Soweit die Kündigung oder der Rücktritt von Bevollmächtigten erklärt wird, sind diese Erklärungen unwirksam, wenn der Bevollmächtigte keine Vollmachtsurkunde vorlegt und der Erklärungsempfänger die Erklärung aus diesem Grund zurückweist. Deshalb muss in der Praxis je und je darauf geachtet werden, wer entsprechende Erklärungen als Bevollmächtigter abgeben kann und wie eine Bevollmächtigung zusammen mit einer solchen Erklärung nachgewiesen werden kann.

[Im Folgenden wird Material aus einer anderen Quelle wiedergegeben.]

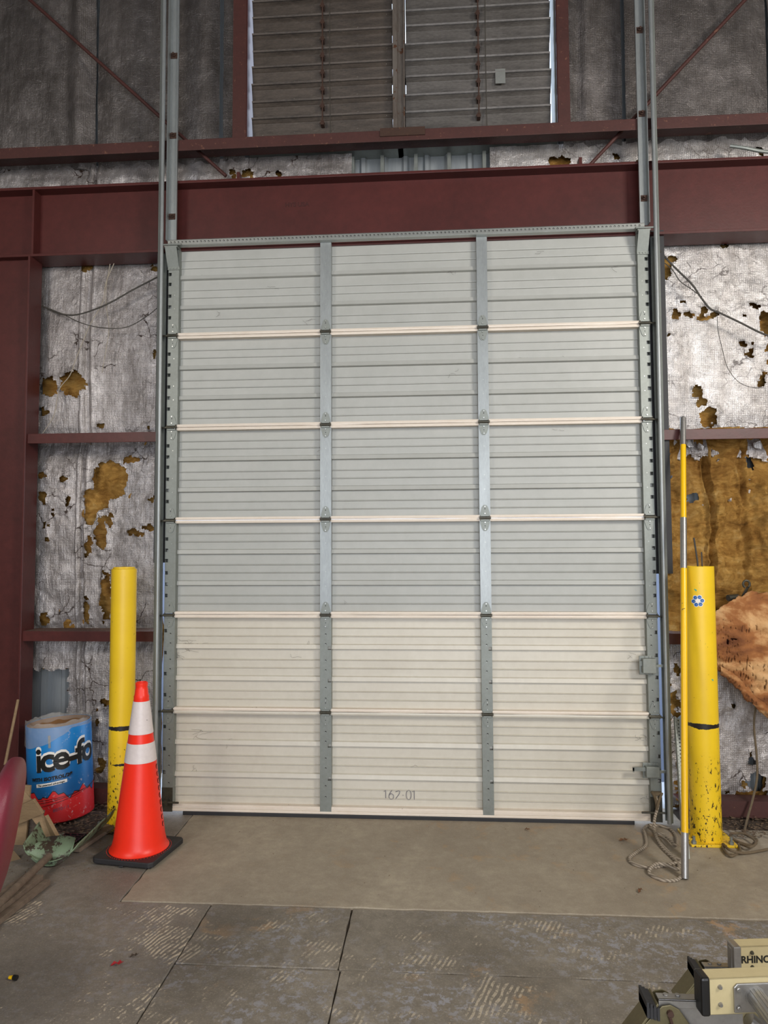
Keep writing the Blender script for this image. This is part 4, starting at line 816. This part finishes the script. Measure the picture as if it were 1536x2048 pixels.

Bezüglich des Inhalts einer Kündigung gilt grundsätzlich, dass sie klar und eindeutig sein muss und dem Empfänger keine Ungewissheit und kein Schwebezustand zugemutet werden darf. Rücktritt und Kündigung dürfen keine Bedingungen enthalten. Eine Begründung einer Kündigung ist in der Regel nicht erforderlich und sollte unterbleiben, denn die Nennung von Gründen kann Ansatzpunkte für ungewollte Diskussionen bieten. Die Fontane'sche Weisheit, dass Abschiedsworte kurz wie eine Liebeserklärung sein müssen, gilt entsprechend für die Ausübung dieser Gestaltungsrechte. Davon gibt es vereinzelte Ausnahmen wie beispielsweise im Arbeitsrecht oder bei der Kündigung von Wohnraummietverträgen, wo die Nennung der Kündigungsgründe notwendig oder zumindest geboten ist.